Whether or not last night's much-improved debate performance helps John McCain rally in the polls, at least voters finally got a clearer sense of the policy differences. For our money, the best line of the night was Mr. McCain's Freudian slip of referring to Barack Obama as "Senator Government." Neither candidate is offering policies that meet the serious economic moment. But Mr. McCain would let Americans keep more of their own income to ride out the downturn, while Mr. Obama is revealing that his default agenda is to spend money and expand the government.
Cribbing from Hillary Clinton's playbook, Mr. Obama called this week for a "90 day foreclosure moratorium for homeowners that are acting in good faith," whatever that last phrase means. When Mrs. Clinton proposed a foreclosure moratorium during the Democratic primaries, Mr. Obama had said it would lead to more expensive mortgages going forward. He was right then.
The Treasury's Hope Now program and the Federal Housing Administration are already helping to refinance homes for millions of homeowners. Anyone who isn't able to qualify for one of those voluntary programs and who still can't afford to pay a mortgage isn't likely to be any better fixed in a mere 90 days. Mr. Obama also overlooks that the banks that service the mortgages don't typically own them. They're owned by far-flung investors via a mortgage-backed security.
Mr. Obama apparently wants the feds to unilaterally rewrite contracts based on something as undefinable as "good faith." At the same time, he is repeating his proposal to change the bankruptcy code so judges can unilaterally rewrite mortgage contracts as well. All of this would make credit less available to working families in the future.
Another Obama idea is to give a $3,000 tax credit to companies that create new jobs in the U.S. over the next two years. We don't know many employers who would hire people merely because of a tax credit that barely covers administrative costs, especially if that tax credit vanishes after two years. And especially if Mr. Obama is going to hit that same business with a whopping tax increase. As he told skeptical "Joe the Plumber" -- actually Joe Wurzelbacher of Toledo -- in his own Freudian slip this week, "When you spread the wealth around, it's good for everybody." But there won't be any wealth to spread if no one creates it.
Mr. Obama is also proposing more "stimulus," by which he means more federal spending. He wants $25 billion in federal aid to states, which would merely subsidize the most profligate state politicians. He wants $25 billion more for a "jobs and growth fund" for schools, roads and other union-driven public works. And he wants $25 billion more in loan guarantees for the Detroit automakers, on top of the $25 billion they've already received.
These ideas reveal that Mr. Obama thinks economic growth derives mainly from growing the government.
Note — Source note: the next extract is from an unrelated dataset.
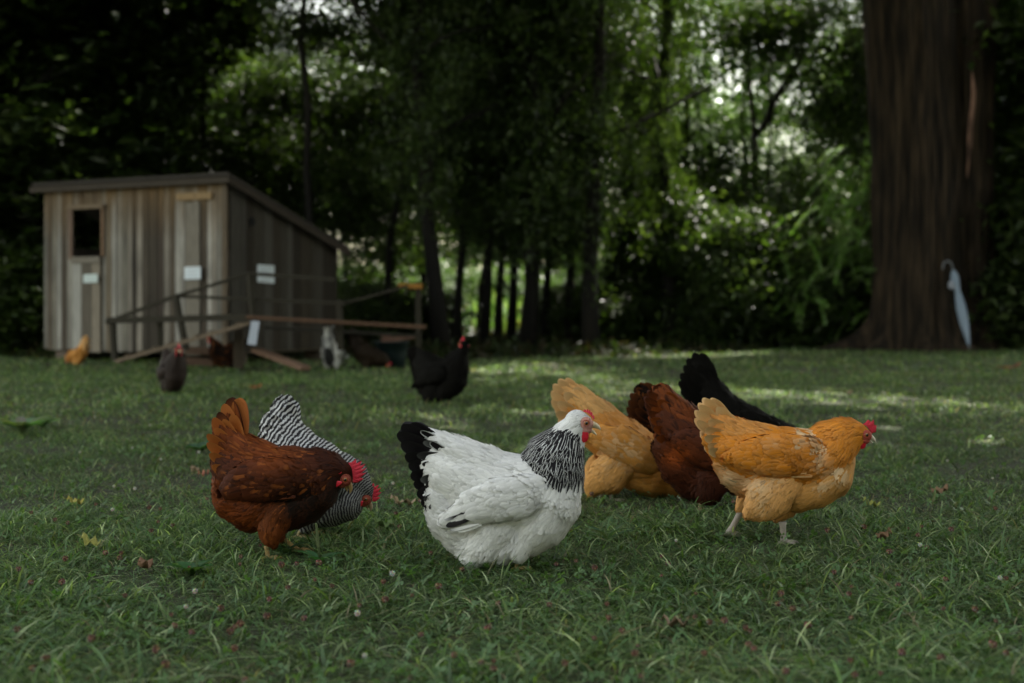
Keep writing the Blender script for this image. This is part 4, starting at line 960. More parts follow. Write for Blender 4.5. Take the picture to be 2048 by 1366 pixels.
# thin screens of twigs and leaves between the trunks
for i, (px, d, W, z, hz, lb) in enumerate([(480, 21.5, 1.1, 2.7, .9, 'thin leafy young tree above the coop roof'), (590, 22, 1.0, 2.4, 1.0, 'thin leafy young tree over the lower end of the coop roof'), (700, 21, 1.0, 2.0, 1.1, 'thin leafy young tree right of the straight slim trunk'), (790, 22.5, .9, 2.0, 1.3, 'thin leafy young tree left of the black hen trunk'),
        (620, 23.5, 1.0, 3.3, 1.2, 'thin dark young tree before the sunlit opening right of the coop'), (500, 23, .8, 3.9, .7, 'small crowned young tree high over the coop roof'), (730, 23.5, .9, 3.4, 1.0, 'thin dark young tree between the slim trunk and the thick trunk'), (1540, 22.5, 1.2, 5.0, .8, 'tall thin tree with leaves across the top of the right hand opening'), (560, 22.0, .8, 4.75, .5, 'tall thin tree with leaves across the top of the opening above the coop'), (660, 24, 1.5, 4.3, 1.0, 'tall thin young tree with leaves against the sky right of the coop'), (1270, 22, .9, 3.4, 1.5, 'tall thin young tree at the right side of the dark wood'), (1400, 22, 1.0, 2.2, 1.2, 'thin leafy young tree left of the forked stem'), (1560, 23, 1.0, 2.0, 1.0, 'thin leafy young tree under the patch of sky'), (1700, 22.5, .9, 3.8, 1.6, 'tall thin young tree close to the big trunk')]):
    x = (px - 1024) / F * d; root = tag(empty('young_tree', (x, d, float(gz(x, d)))), lb, 'tree')
    for k in range(2): o = link('crown', CR_T[(i + k) % 3], root); o.location = (0, 0, z); o.scale = (W, W, hz); o.rotation_euler[2] = i + k * 2
    o = link('trunk', TR[i % 4], root); H_ = z + hz + .5; o.scale = (H_ * .7, H_ * .7, H_)
# forked stem against the sky
fk = tag(empty('forked_stem', ((1508 - 1024) / F * 25.0, 25.0, 0)), 'dark forked stem standing against the patch of sky', 'tree')
mb = MB(); L_ = lambda px, py: ((px - 1508) / F * 25.0, 0, CAMH - (py - HOR) / F * 25.0)
mb.tube([(0, 0, 0), L_(1512, 480), L_(1510, 330), L_(1508, 262)], [.10, .085, .07, .06], 10, (.016, .013, .009)); mb.tube([L_(1510, 290), L_(1506, 230), L_(1498, 170), L_(1494, 60), L_(1490, -40)], [.05, .045, .045, .04, .03], 8, (.016, .013, .009)); mb.tube([L_(1509, 275), L_(1532, 245), L_(1546, 205), L_(1572, 165), L_(1600, 120), L_(1610, 0)], [.05, .065, .07, .06, .05, .03], 8, (.016, .013, .009))
mb.build('trunk', M_BARK, fk, True); o = link('crown', CR_T[1], fk, (.6, 0, 5.6)); o.scale = (1.6, 1.2, 1.0)
# far trees in full sun
rr_ = random.Random(4)
for i in range(26):
    px = -500 + 3000 * (i + .5 * rr_.random()) / 26; d = rr_.uniform(42, 62); H = rr_.uniform(7.0, 12.5)
    W_ = rr_.uniform(2.4, 3.6); k_ = 'b'
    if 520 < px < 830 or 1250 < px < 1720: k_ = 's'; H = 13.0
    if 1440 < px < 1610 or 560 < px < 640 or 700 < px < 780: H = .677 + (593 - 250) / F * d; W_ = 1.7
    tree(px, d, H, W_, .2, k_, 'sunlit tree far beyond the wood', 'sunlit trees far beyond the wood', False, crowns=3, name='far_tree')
# bushes in the sun beyond the trunks
for i in range(22):
    px = -200 + 2500 * (i + rr_.random() * .6) / 22; d = rr_.uniform(29, 37)
    x = (px - 1024) / F * d; root = tag(empty('bush', (x, d, float(gz(x, d)))), 'sunlit green bush in the meadow beyond the trunks', 'bush', 'sunlit bushes beyond the wood')
    o = link('foliage', CR_M[i % 3], root); h = rr_.uniform(.8, 1.6); o.location = (0, 0, h * .45); o.scale = (rr_.uniform(1.2, 2.0), rr_.uniform(1.0, 1.6), h * .6)
    o = link('stem', TR[i % 3], root); o.scale = (h, h, h)
# understory bushes in the shade
for i, (px, d, w, h, lb) in enumerate([(30, 17.0, 1.3, 1.3, 'dark bush at the left edge beside the coop'), (820, 21, 1.0, .8, 'dark low bush behind the standing black hen'), (1240, 18.8, .8, .9, 'dark low bush between the thick trunks'), (1400, 18.5, .9, 1.9, 'dark bush left of the bright hanging leaves'),
        (1500, 18.8, .9, 1.7, 'dark bush under the bright hanging leaves'), (1610, 19.0, .9, 1.2, 'dark bush under the bright leaves near the big trunk'), (1700, 19.6, .8, 1.4, 'dark bush against the left side of the big trunk'), (2080, 18.2, 1.0, 2.0, 'dark bush right of the big trunk'), (700, 18.5, .7, .9, 'dark low bush right of the coop'), (1290, 19.2, .6, .45, 'dark low bush above the mahogany hen'), (1130, 21.5, .6, .8, 'dark low bush between the thick trunks in the middle'), (1330, 19.6, .8, 2.2, 'tall dark bush right of the dark wood'), (1440, 20.5, 1.0, 2.3, 'tall dark bush behind the other dark bushes left of the bright leaves')]):
    x = (px - 1024) / F * d; root = tag(empty('bush', (x, d, float(gz(x, d)))), lb, 'bush')
    o = link('foliage', CR_D[i % 3], root); o.location = (0, 0, h * .42); o.scale = (w, w, h * .62)
    o = link('stem', TR[i % 3], root); o.scale = (h, h, h)
# sapling with bright hanging leaves left of the big trunk
def spray_mesh(seed, n, col):
    r = np.random.default_rng(seed); rn = random.Random(seed); P_ = []; D_ = []; tw = MB()
    for b in range(44):
        st = Vector((rn.uniform(-.2, .9), rn.uniform(-.5, .5), rn.uniform(-.9, .95))); st.x -= .7 * max(0, -st.z * .2); d = Vector((rn.uniform(-1, .3), rn.uniform(-.5, .5), rn.uniform(-.5, .2))).normalized(); L = rn.uniform(.35, .7); pts = [st]
        for k in range(14):
            d = (d + Vector((0, 0, -.07))).normalized(); st = st + d * L / 14; pts.append(st)
            for sg in (1, -1):
                for rep in range(2):
                    sd_ = Vector((d.y, -d.x, rn.uniform(-.2, .2))) * sg; P_.append(tuple(st + sd_ * .05 + Vector((rn.uniform(-.02, .02),) * 3))); D_.append(tuple((sd_ + d * .7 + Vector((0, 0, -.3))).normalized()))
        tw.tube(pts[::4], [.006, .005, .004, .003][:len(pts[::4])], 4, (.05, .05, .02))
    p = np.array(P_); d = np.array(D_); n = len(p); nrm = r.normal(0, .4, (n, 3)); nrm[:, 2] += 1; nrm -= d * (nrm * d).sum(1, keepdims=True); nrm /= np.linalg.norm(nrm, axis=1, keepdims=True); e = np.cross(nrm, d); s = r.uniform(.035, .06, n)[:, None]
    V = np.stack([p - d * s, p + e * s * .36, p + d * s - nrm * s * .2, p - e * s * .36], 1).reshape(-1, 3); cc = np.repeat(np.array(col)[r.integers(0, len(col), n)] * r.uniform(.7, 1.3, (n, 1)), 4, 0)
    o = tw.build('tmp', M_BARK); tm = o.data; bpy.data.objects.remove(o)
    return mesh('spray_leaves', V, np.arange(n * 4).reshape(n, 4), [M_LEAF], cols={'colA': np.c_[cc, np.ones(len(cc))]}, smooth=False), tm
c = P(1640, 500, 18.6)
sap = tag(empty('sapling', (c[0] + .5, 18.9, -.02)), 'sapling with bright green drooping leaves left of the big trunk', 'tree')
tm_ = link('trunk', TR[0], sap); tm_.scale = (3.2, 3.2, 3.2)
for k, (px, py, d, s_) in enumerate(((1600, 500, 18.4, .75), (1690, 420, 18.8, .75), (1560, 560, 18.3, .45), (1700, 560, 18.6, .6))):
    me, tmm = spray_mesh(60 + k, 0, [(.14, .27, .04), (.19, .32, .07), (.11, .23, .035), (.28, .36, .18)])
    q = P(px, py, d); o = link('leaf_spray', me, sap, (q[0] - sap.location.x, q[1] - sap.location.y, q[2] + .02)); o.scale = (s_, s_, s_ * 1.15); w = link('twigs', tmm, o)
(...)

They merely redistribute money taxed or borrowed from the private sector to favored political constituencies. At least Bill Clinton sold his tax cut in 1993 as a way to reduce the deficit; Mr. Obama is proposing to take federal spending to heights not seen since the early 1980s. If this is his agenda to spur recovery, no wonder the stock market is tanking.
As for Mr. McCain, he is proposing to cut the capital gains tax rate to 7.5% from 15%. Mr. Obama responded by sneering that no one now has capital gains to tax, but Mr. McCain is right that lowering the after-tax return on capital could help even in a down market. He also wants to increase deductible capital losses to $15,000 from $3,000 for 2008 and 2009, another way to help the investor class ride out the bear market. While capital gains are taxed whether they are inflated or not, the $3,000 loss writeoff limit against regular income hasn't changed in 30 years.